A próxima etapa é em Spa-Francorchamps, dia 2. Olha só o retrospecto do homem de gelo no mais seletivo circuito do Mundial: em 2009, última que Raikkonen disputou a prova, venceu, mesmo com o modelo deficiente da Ferrari e seu desestímulo evidente.

Em 2007, ganhou também o GP da Bélgica, com Ferrari. Em 2005, o que aconteceu? Vitória do finlandês, pela McLaren. Não acabou não, espera aí: advinha quem foi o primeiro colocado em 2004? Se você respondeu Raikkonen, acertou, com McLaren. 

Foram quatro vitórias, 2004, 2005, 2007 e 2009. A impressionate performance desse finlandês de personalidade única, que não está nem aí pelo que o cerca, somada à evolução do modelo E20, mais evidenciada no GP da Hungria, dia 29, propõem ser possível uma nova conquista do Iceman em Spa, a primeira da Lotus, nessa nova fase de sua história. 

Em 2008 viajei para a Finlândia a fim de desvendar o universo de Raikkonen. Primeiro ele concordou com o fato de eu entrevistar sua família, o que muito me surpreendeu. Desde então ninguém mais recebeu autorização. Disseram ter gostado muito da reportagem que fiz. Só foi possível porque o jornalista Heikki Kulta, amigo de Raikkonen e meu também, interveio, fazendo a apresentação. 

Fui recebido pelos pais e o irmão, bem como amigos de infância. Como já escrevi aqui, quem conhece a proximidade de Raikkonen com a família e a profunda gratidão pelo que fizeram com ele, não tem como não ser seu fã. “Kimi é um coração mole, bem ao contrário do que as pessoas pensam”, me disse sua mãe, Paula. 

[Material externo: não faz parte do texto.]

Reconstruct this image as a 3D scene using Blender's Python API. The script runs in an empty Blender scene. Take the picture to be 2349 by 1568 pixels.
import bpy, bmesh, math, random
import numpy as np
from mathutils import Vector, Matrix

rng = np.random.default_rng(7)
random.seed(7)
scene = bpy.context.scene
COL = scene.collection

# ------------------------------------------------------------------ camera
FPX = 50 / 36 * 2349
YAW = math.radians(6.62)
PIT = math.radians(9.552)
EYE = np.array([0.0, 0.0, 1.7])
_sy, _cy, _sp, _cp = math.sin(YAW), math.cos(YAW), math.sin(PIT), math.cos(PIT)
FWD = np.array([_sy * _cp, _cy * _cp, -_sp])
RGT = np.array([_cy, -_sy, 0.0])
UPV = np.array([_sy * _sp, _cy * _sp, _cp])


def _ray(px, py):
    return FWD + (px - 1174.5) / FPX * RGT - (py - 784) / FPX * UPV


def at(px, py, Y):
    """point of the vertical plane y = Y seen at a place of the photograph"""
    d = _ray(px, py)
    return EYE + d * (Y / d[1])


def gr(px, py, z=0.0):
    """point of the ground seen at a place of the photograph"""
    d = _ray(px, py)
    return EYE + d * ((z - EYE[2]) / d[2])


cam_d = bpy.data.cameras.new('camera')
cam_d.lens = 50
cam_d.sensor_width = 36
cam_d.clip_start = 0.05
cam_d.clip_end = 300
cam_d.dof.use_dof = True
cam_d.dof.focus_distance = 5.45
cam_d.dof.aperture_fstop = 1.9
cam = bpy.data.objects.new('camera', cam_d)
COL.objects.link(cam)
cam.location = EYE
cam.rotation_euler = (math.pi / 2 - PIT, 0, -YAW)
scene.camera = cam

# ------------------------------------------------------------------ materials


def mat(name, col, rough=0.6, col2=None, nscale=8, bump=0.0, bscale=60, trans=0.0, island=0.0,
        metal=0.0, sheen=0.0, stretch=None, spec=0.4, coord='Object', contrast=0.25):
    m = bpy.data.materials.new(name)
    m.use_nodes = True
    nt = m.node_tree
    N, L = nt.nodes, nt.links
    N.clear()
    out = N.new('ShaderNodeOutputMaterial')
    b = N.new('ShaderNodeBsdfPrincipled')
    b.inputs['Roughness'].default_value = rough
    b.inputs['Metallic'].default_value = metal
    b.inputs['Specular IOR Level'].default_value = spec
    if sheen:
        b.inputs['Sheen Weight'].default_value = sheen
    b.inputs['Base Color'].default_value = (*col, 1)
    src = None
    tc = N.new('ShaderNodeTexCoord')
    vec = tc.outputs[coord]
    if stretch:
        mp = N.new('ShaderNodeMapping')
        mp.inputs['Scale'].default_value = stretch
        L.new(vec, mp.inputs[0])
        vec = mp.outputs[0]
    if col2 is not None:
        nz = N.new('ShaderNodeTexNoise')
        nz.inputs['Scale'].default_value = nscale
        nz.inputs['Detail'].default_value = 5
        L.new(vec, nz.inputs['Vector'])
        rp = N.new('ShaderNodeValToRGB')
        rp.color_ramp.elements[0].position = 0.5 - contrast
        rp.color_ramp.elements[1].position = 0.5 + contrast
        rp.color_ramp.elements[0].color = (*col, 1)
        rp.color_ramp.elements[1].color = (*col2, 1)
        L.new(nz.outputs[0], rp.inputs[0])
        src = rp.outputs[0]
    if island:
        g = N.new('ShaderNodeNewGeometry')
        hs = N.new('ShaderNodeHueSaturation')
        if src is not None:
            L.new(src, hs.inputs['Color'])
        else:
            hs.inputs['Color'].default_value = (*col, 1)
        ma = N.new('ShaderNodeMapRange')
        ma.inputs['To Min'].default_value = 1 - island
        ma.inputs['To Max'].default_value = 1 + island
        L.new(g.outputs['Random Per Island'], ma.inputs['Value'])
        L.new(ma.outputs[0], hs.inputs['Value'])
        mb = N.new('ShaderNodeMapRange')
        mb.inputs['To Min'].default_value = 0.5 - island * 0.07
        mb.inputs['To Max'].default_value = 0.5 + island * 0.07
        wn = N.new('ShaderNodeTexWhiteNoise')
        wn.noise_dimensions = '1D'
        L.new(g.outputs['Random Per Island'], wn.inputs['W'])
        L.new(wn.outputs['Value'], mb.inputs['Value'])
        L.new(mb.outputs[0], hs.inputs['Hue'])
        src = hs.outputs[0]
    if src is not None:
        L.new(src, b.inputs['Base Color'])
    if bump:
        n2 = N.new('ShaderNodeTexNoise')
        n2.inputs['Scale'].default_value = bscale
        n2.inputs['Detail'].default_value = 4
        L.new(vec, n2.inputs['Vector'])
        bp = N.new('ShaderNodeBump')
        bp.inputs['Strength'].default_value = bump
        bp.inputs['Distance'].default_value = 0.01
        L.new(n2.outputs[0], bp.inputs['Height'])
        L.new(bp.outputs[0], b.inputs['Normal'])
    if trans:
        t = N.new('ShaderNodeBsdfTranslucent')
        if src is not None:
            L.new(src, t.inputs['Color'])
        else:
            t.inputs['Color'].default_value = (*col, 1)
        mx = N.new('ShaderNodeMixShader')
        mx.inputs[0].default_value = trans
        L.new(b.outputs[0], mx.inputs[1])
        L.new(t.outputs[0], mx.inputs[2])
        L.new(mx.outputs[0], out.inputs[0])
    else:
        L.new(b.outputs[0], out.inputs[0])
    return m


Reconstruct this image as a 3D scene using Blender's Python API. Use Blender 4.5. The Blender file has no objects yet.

Vem de uma família muito simples, cujo pai, falecido há pouco, trabalhava para uma construtora, conduzindo tratores, possuía um táxi em Espoo, ao lado de Helsinki, e ainda era recepcionista na porta de restaurante, à noite. “Abria a porta dos carros dos clientes e lhes ajudava a retirar e colocar o paleto”, contou-me Matti, o pai. Tudo para garantir o dinheiro para o filho disputar o campeonato de kart. “Todo fim de temporada era um sofrimento, nunca sabíamos se teríamos o dinheiro”, explicou-me Paula. Quem se interessar, a reportagem está no blog, colocada no ar em maio de 2008. 

As chances de Raikkonen lutar pelo título, este ano, não são, nesse momento, grandes. Mas se Fernando Alonso não marcar pontos em alguma etapa e o finlandês vencer, será como com Lewis Hamilton, irá para cima do espanhol com tudo. E se há algo que Raikkonen é superior a todos os adversários é o controle emocional. Alonso lidera com 164 pontos, seguido por Webber, 124, Vettel, 122, Hamilton, 117, e Raikkonen, 116. 

Romain Grosjean. Acompanhei de perto o seu campeonato da GP2, no ano passado, e de fato causou excelente impressão. O que não havia demonstrado nos seus anos passados de GP2 e depois na própria Fórmula 1, quando substituiu Nelsinho Piquet na Renault, em 2009. O suíço, mas pode chamá-lo de francês também, se desejar, segundo ele próprio me disse num entrevista este ano em Valência, foi campeão da GP2 com a DAMS, em 2011, com todos os méritos. A entrevista de Grosjean está no blog. “Eu era muito jovem e o time outro, bem diferente. Estava no lugar errado na hora errada. Agora estou no lugar certo na hora certa”, disse-me, referindo-se ao momento dele e da escuderia. 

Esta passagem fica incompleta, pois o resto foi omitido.